■ **WHAT YOU ARE ASKED TO DO**
Leave the pictures out. Return all other data exactly.

■ **EXTRACTED ENTRIES**
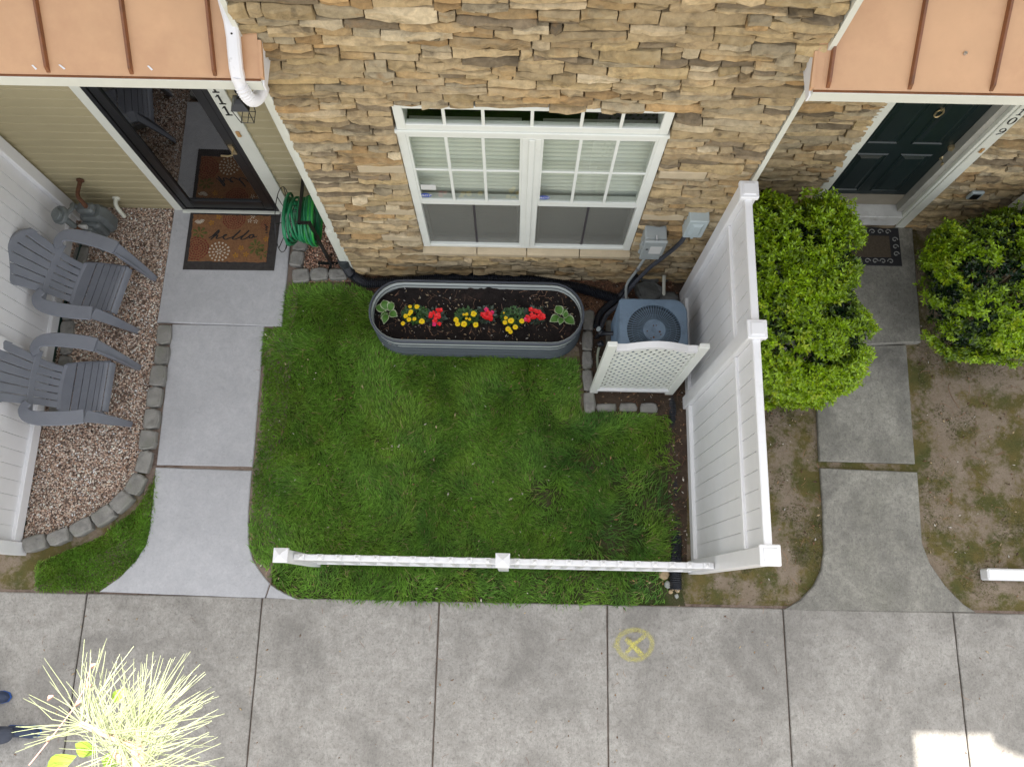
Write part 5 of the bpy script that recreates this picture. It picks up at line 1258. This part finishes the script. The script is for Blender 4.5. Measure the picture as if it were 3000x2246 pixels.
# ------------------------------------------------------------------ grass, gravel, litter
def grass(name, poly, n, hlo, hhi, density=None, seed=1, flat=.75, cols=None, flow=True, label=None):
    r = np.random.RandomState(seed); q = scatter(poly, n)
    if density is not None: q = q[r.rand(len(q)) < density(q[:,0], q[:,1])]
    n = len(q); x, y = q[:,0], q[:,1]
    th = (vnoise(x, y, 1.15)*2+vnoise(x, y, 3.2)*1.3)*math.pi + r.randn(n)*.55; lean = np.clip(flat+.25*r.randn(n), .1, 1.15)
    L = hlo+(hhi-hlo)*r.rand(n)*(.6+.8*vnoise(x, y, 2.3)); dx = np.cos(th)*np.sin(lean*1.25); dy = np.sin(th)*np.sin(lean*1.25); dz = np.cos(lean*1.25)
    B = np.stack([x, y, np.full(n,-.028)], 1); D = np.stack([dx,dy,dz], 1); S = np.stack([-np.sin(th), np.cos(th), np.zeros(n)], 1)*(.0022+.0016*r.rand(n))[:,None]
    mid = B+D*L[:,None]*.5+np.array([0,0,1])*L[:,None]*.14; tip = B+D*L[:,None]*1.0-np.array([0,0,1])*L[:,None]*.02; tip[:,2] = np.maximum(tip[:,2], -.02)
    V = np.stack([B-S, B+S, mid-S*.9, mid+S*.9, tip], 1).reshape(-1,3); i0 = np.arange(n)*5
    F = np.concatenate([np.stack([i0,i0+1,i0+3],1), np.stack([i0,i0+3,i0+2],1), np.stack([i0+2,i0+3,i0+4],1)])
    a = np.clip((vnoise(x,y,1.6)*.4+vnoise(x,y,4.5)*.3+vnoise(x,y,11)*.3-.35)*1.7+.35*np.clip((x+.3)*.5,0,1)*np.clip((2.2-y),0,1)-.25*np.clip((-.4-x)*1.2,0,1), 0, 1)[:,None]; b = np.clip((vnoise(x+9,y+3,2.4)*.5+vnoise(x+4,y+3,7.4)*.5-.42)*2.2, 0, 1)[:,None]
    c = np.array([.165,.325,.040])*(1-a)+np.array([.058,.155,.030])*a; c = c*(1-b)+np.array([.185,.320,.036])*b
    c = c*(.45+1.0*r.rand(n,1)); dead = r.rand(n,1) < .035; c = np.where(dead, np.array([.30,.25,.12])*(.6+.6*r.rand(n,1)), c)
    C = np.repeat(c, 5, 0); C[4::5] *= 1.3
    me = fastmesh(name, V, F, M_grass, C); o = bpy.data.objects.new(name, me); COL.objects.link(o); o['kind'] = 'stuff'; o['label'] = label; o['category'] = 'grass'; return o
def dens_main(x, y):
    d = np.ones_like(x)
    d *= np.clip((1.50-x)*4.0, .03, 1)                     # bare strip along the fence
    d *= np.where((y < .22), .55, 1)
    d *= np.where((y < .25) & (x > .9), np.clip(1-(x-.9)*1.7, .05, 1), 1)
    worn = np.clip((vnoise(x, y, 2.6)*.7+vnoise(x, y, 8)*.3-.53)*5, 0, 1)*np.clip((x+.9)*.9, 0, 1)*np.clip((1.9-y)*1.3, 0, 1)
    d *= 1-.80*worn
    return d
grass('lawn_grass', lawn_poly, 125000, .040, .095, dens_main, 3, .72, label='long soft green lawn grass inside the picket fence')
grass('verge_grass', leftl_poly, 14000, .035, .07, lambda x, y: np.clip(.35+1.6*vnoise(x,y,3)-.2, .1, 1)*np.clip((x+4.12+.25*vnoise(x,y,6))*5, 0, 1), 5, .6, label='short rough grass between the stone edging and the walkway')
far = [(-1.9,0.0),(1.35,0.0),(1.35,-.07),(-1.9,-.07)]
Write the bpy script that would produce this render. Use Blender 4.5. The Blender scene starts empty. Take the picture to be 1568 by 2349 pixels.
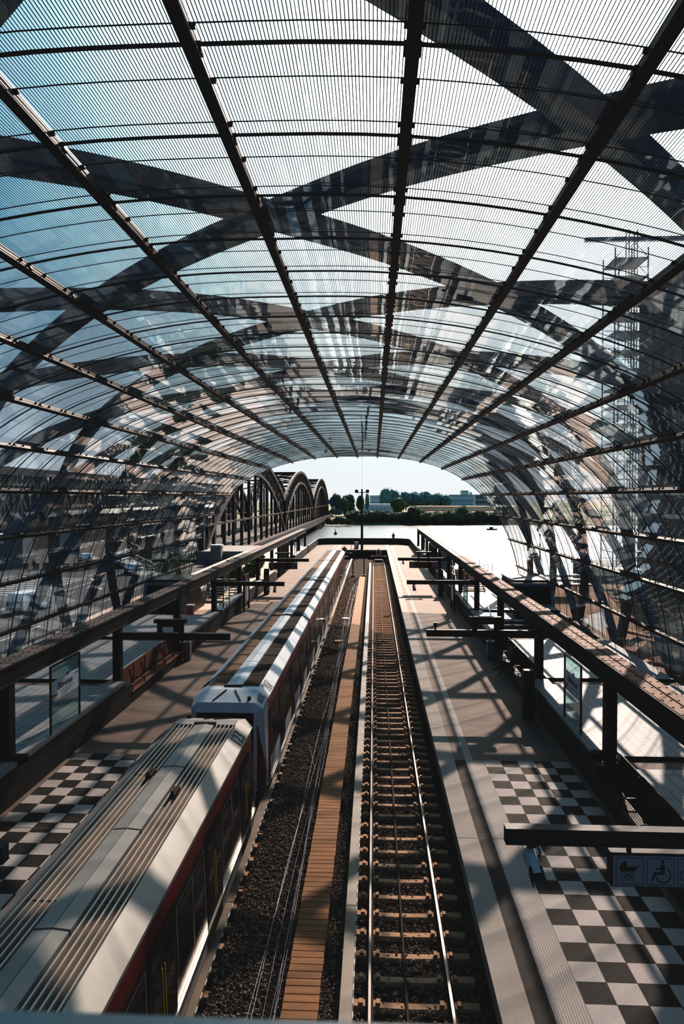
import bpy, bmesh, math, random
import numpy as np
from mathutils import Vector, Matrix, noise
random.seed(7)
scene = bpy.context.scene
col = scene.collection
AX = -1.73            # axis of the hall, tracks run along +Y, z = 0 at the rail heads
PZ = 1.05             # platform height

# ------------------------------------------------------------------ helpers
def srgb(h):
    h = h.lstrip('#')
    c = [int(h[i:i+2], 16)/255 for i in (0, 2, 4)]
    return tuple(((v/12.92) if v <= .04045 else ((v+.055)/1.055)**2.4) for v in c) + (1,)

def mat(name, color, rough=.6, metal=0., var=.0, scale=4., bump=0., bscale=30., spec=.5, emit=None, stretch=None):
    m = bpy.data.materials.new(name); m.use_nodes = True
    nt = m.node_tree; b = nt.nodes['Principled BSDF']
    c = srgb(color) if isinstance(color, str) else tuple(color)+(1,)
    b.inputs['Base Color'].default_value = c
    b.inputs['Roughness'].default_value = rough
    b.inputs['Metallic'].default_value = metal
    b.inputs['Specular IOR Level'].default_value = spec
    tc = nt.nodes.new('ShaderNodeTexCoord')
    src = tc.outputs['Object']
    if stretch:
        mp = nt.nodes.new('ShaderNodeMapping'); mp.inputs['Scale'].default_value = stretch
        nt.links.new(src, mp.inputs['Vector']); src = mp.outputs['Vector']
    if var > 0:
        n = nt.nodes.new('ShaderNodeTexNoise'); n.inputs['Scale'].default_value = scale; n.inputs['Detail'].default_value = 6
        nt.links.new(src, n.inputs['Vector'])
        r = nt.nodes.new('ShaderNodeMapRange')
        r.inputs['From Min'].default_value = .3; r.inputs['From Max'].default_value = .7
        r.inputs['To Min'].default_value = 1-var; r.inputs['To Max'].default_value = 1+var
        nt.links.new(n.outputs['Fac'], r.inputs['Value'])
        mx = nt.nodes.new('ShaderNodeVectorMath'); mx.operation = 'SCALE'
        mx.inputs[0].default_value = c[:3]
        nt.links.new(r.outputs['Result'], mx.inputs['Scale'])
        nt.links.new(mx.outputs['Vector'], b.inputs['Base Color'])
    if bump > 0:
        n2 = nt.nodes.new('ShaderNodeTexNoise'); n2.inputs['Scale'].default_value = bscale; n2.inputs['Detail'].default_value = 4
        nt.links.new(src, n2.inputs['Vector'])
        bp = nt.nodes.new('ShaderNodeBump'); bp.inputs['Strength'].default_value = bump; bp.inputs['Distance'].default_value = .02
        nt.links.new(n2.outputs['Fac'], bp.inputs['Height']); nt.links.new(bp.outputs['Normal'], b.inputs['Normal'])
    if emit:
        b.inputs['Emission Color'].default_value = srgb(emit[0]); b.inputs['Emission Strength'].default_value = emit[1]
    return m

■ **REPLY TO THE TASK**
Write part 5 of the bpy script that recreates this picture. It picks up at line 1258. This part finishes the script. The script is for Blender 4.5. Measure the picture as if it were 3000x2246 pixels.
# ------------------------------------------------------------------ grass, gravel, litter
def grass(name, poly, n, hlo, hhi, density=None, seed=1, flat=.75, cols=None, flow=True, label=None):
    r = np.random.RandomState(seed); q = scatter(poly, n)
    if density is not None: q = q[r.rand(len(q)) < density(q[:,0], q[:,1])]
    n = len(q); x, y = q[:,0], q[:,1]
    th = (vnoise(x, y, 1.15)*2+vnoise(x, y, 3.2)*1.3)*math.pi + r.randn(n)*.55; lean = np.clip(flat+.25*r.randn(n), .1, 1.15)
    L = hlo+(hhi-hlo)*r.rand(n)*(.6+.8*vnoise(x, y, 2.3)); dx = np.cos(th)*np.sin(lean*1.25); dy = np.sin(th)*np.sin(lean*1.25); dz = np.cos(lean*1.25)
    B = np.stack([x, y, np.full(n,-.028)], 1); D = np.stack([dx,dy,dz], 1); S = np.stack([-np.sin(th), np.cos(th), np.zeros(n)], 1)*(.0022+.0016*r.rand(n))[:,None]
    mid = B+D*L[:,None]*.5+np.array([0,0,1])*L[:,None]*.14; tip = B+D*L[:,None]*1.0-np.array([0,0,1])*L[:,None]*.02; tip[:,2] = np.maximum(tip[:,2], -.02)
    V = np.stack([B-S, B+S, mid-S*.9, mid+S*.9, tip], 1).reshape(-1,3); i0 = np.arange(n)*5
    F = np.concatenate([np.stack([i0,i0+1,i0+3],1), np.stack([i0,i0+3,i0+2],1), np.stack([i0+2,i0+3,i0+4],1)])
    a = np.clip((vnoise(x,y,1.6)*.4+vnoise(x,y,4.5)*.3+vnoise(x,y,11)*.3-.35)*1.7+.35*np.clip((x+.3)*.5,0,1)*np.clip((2.2-y),0,1)-.25*np.clip((-.4-x)*1.2,0,1), 0, 1)[:,None]; b = np.clip((vnoise(x+9,y+3,2.4)*.5+vnoise(x+4,y+3,7.4)*.5-.42)*2.2, 0, 1)[:,None]
    c = np.array([.165,.325,.040])*(1-a)+np.array([.058,.155,.030])*a; c = c*(1-b)+np.array([.185,.320,.036])*b
    c = c*(.45+1.0*r.rand(n,1)); dead = r.rand(n,1) < .035; c = np.where(dead, np.array([.30,.25,.12])*(.6+.6*r.rand(n,1)), c)
    C = np.repeat(c, 5, 0); C[4::5] *= 1.3
    me = fastmesh(name, V, F, M_grass, C); o = bpy.data.objects.new(name, me); COL.objects.link(o); o['kind'] = 'stuff'; o['label'] = label; o['category'] = 'grass'; return o
def dens_main(x, y):
    d = np.ones_like(x)
    d *= np.clip((1.50-x)*4.0, .03, 1)                     # bare strip along the fence
    d *= np.where((y < .22), .55, 1)
    d *= np.where((y < .25) & (x > .9), np.clip(1-(x-.9)*1.7, .05, 1), 1)
    worn = np.clip((vnoise(x, y, 2.6)*.7+vnoise(x, y, 8)*.3-.53)*5, 0, 1)*np.clip((x+.9)*.9, 0, 1)*np.clip((1.9-y)*1.3, 0, 1)
    d *= 1-.80*worn
    return d
grass('lawn_grass', lawn_poly, 125000, .040, .095, dens_main, 3, .72, label='long soft green lawn grass inside the picket fence')
grass('verge_grass', leftl_poly, 14000, .035, .07, lambda x, y: np.clip(.35+1.6*vnoise(x,y,3)-.2, .1, 1)*np.clip((x+4.12+.25*vnoise(x,y,6))*5, 0, 1), 5, .6, label='short rough grass between the stone edging and the walkway')
far = [(-1.9,0.0),(1.35,0.0),(1.35,-.07),(-1.9,-.07)]
Write the bpy script that would produce this render. Use Blender 4.5. The Blender scene starts empty. Take the picture to be 1568 by 2349 pixels.
import bpy, bmesh, math, random
import numpy as np
from mathutils import Vector, Matrix, noise
random.seed(7)
scene = bpy.context.scene
col = scene.collection
AX = -1.73            # axis of the hall, tracks run along +Y, z = 0 at the rail heads
PZ = 1.05             # platform height

# ------------------------------------------------------------------ helpers
def srgb(h):
    h = h.lstrip('#')
    c = [int(h[i:i+2], 16)/255 for i in (0, 2, 4)]
    return tuple(((v/12.92) if v <= .04045 else ((v+.055)/1.055)**2.4) for v in c) + (1,)

def mat(name, color, rough=.6, metal=0., var=.0, scale=4., bump=0., bscale=30., spec=.5, emit=None, stretch=None):
    m = bpy.data.materials.new(name); m.use_nodes = True
    nt = m.node_tree; b = nt.nodes['Principled BSDF']
    c = srgb(color) if isinstance(color, str) else tuple(color)+(1,)
    b.inputs['Base Color'].default_value = c
    b.inputs['Roughness'].default_value = rough
    b.inputs['Metallic'].default_value = metal
    b.inputs['Specular IOR Level'].default_value = spec
    tc = nt.nodes.new('ShaderNodeTexCoord')
    src = tc.outputs['Object']
    if stretch:
        mp = nt.nodes.new('ShaderNodeMapping'); mp.inputs['Scale'].default_value = stretch
        nt.links.new(src, mp.inputs['Vector']); src = mp.outputs['Vector']
    if var > 0:
        n = nt.nodes.new('ShaderNodeTexNoise'); n.inputs['Scale'].default_value = scale; n.inputs['Detail'].default_value = 6
        nt.links.new(src, n.inputs['Vector'])
        r = nt.nodes.new('ShaderNodeMapRange')
        r.inputs['From Min'].default_value = .3; r.inputs['From Max'].default_value = .7
        r.inputs['To Min'].default_value = 1-var; r.inputs['To Max'].default_value = 1+var
        nt.links.new(n.outputs['Fac'], r.inputs['Value'])
        mx = nt.nodes.new('ShaderNodeVectorMath'); mx.operation = 'SCALE'
        mx.inputs[0].default_value = c[:3]
        nt.links.new(r.outputs['Result'], mx.inputs['Scale'])
        nt.links.new(mx.outputs['Vector'], b.inputs['Base Color'])
    if bump > 0:
        n2 = nt.nodes.new('ShaderNodeTexNoise'); n2.inputs['Scale'].default_value = bscale; n2.inputs['Detail'].default_value = 4
        nt.links.new(src, n2.inputs['Vector'])
        bp = nt.nodes.new('ShaderNodeBump'); bp.inputs['Strength'].default_value = bump; bp.inputs['Distance'].default_value = .02
        nt.links.new(n2.outputs['Fac'], bp.inputs['Height']); nt.links.new(bp.outputs['Normal'], b.inputs['Normal'])
    if emit:
        b.inputs['Emission Color'].default_value = srgb(emit[0]); b.inputs['Emission Strength'].default_value = emit[1]
    return m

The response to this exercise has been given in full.